"Well? Get on with it!"
That about sums up what the average bond market watcher was thinking at the end of September--and possibly again after today's trading session. At the end of September, a run toward higher yields resumed abruptly just after looking like it had calmed down. The tacit implication was that the last major highs (roughly 2.40-2.42% in terms of 10yr yields) would soon be challenged.
Indeed, rates crested 2.40% just before the Columbus Day weekend. Actually, they hit the highs earlier in the day and then rallied back impressively in the afternoon. Now this week, they've avoided committing to either theme (the scary moves higher or the comforting moves lower).
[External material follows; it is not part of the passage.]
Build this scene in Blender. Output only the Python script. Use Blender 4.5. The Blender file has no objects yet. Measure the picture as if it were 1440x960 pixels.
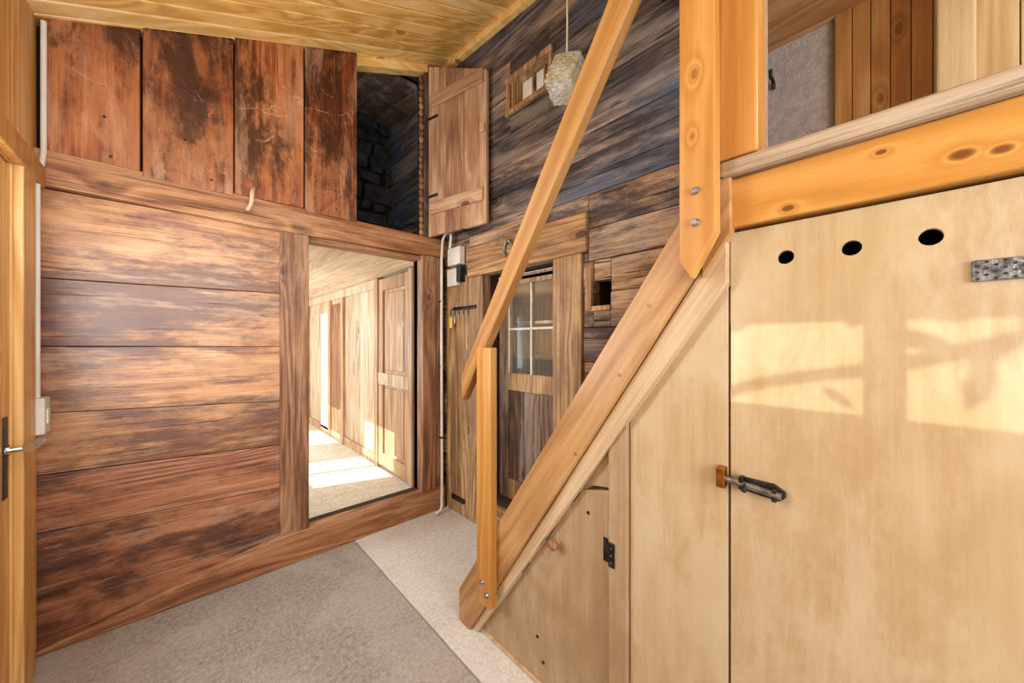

Yields have remained WELL-inside last week's range, and today's auction and Fed Minutes did nothing to change that. In fact, volatility continues to die down from last Friday.
Today's Treasury auctions (3yr and 10yr) were generally well-received, but traders didn't react in any noticeable way.
The Minutes from the most recent Fed meeting weren't that interesting and certainly didn't bring any significant new info to light. Some analysts suggest they were more bond-friendly than expected, but I read them as accurately reflecting the speeches we've gotten from Fed members over the past few weeks. In any event, plans for rate hikes and inflation frustration haven't changed.
If anything, this leaves the week's focus squarely on the inflation data over the next 2 days. That's the best hope for a new trading theme to emerge.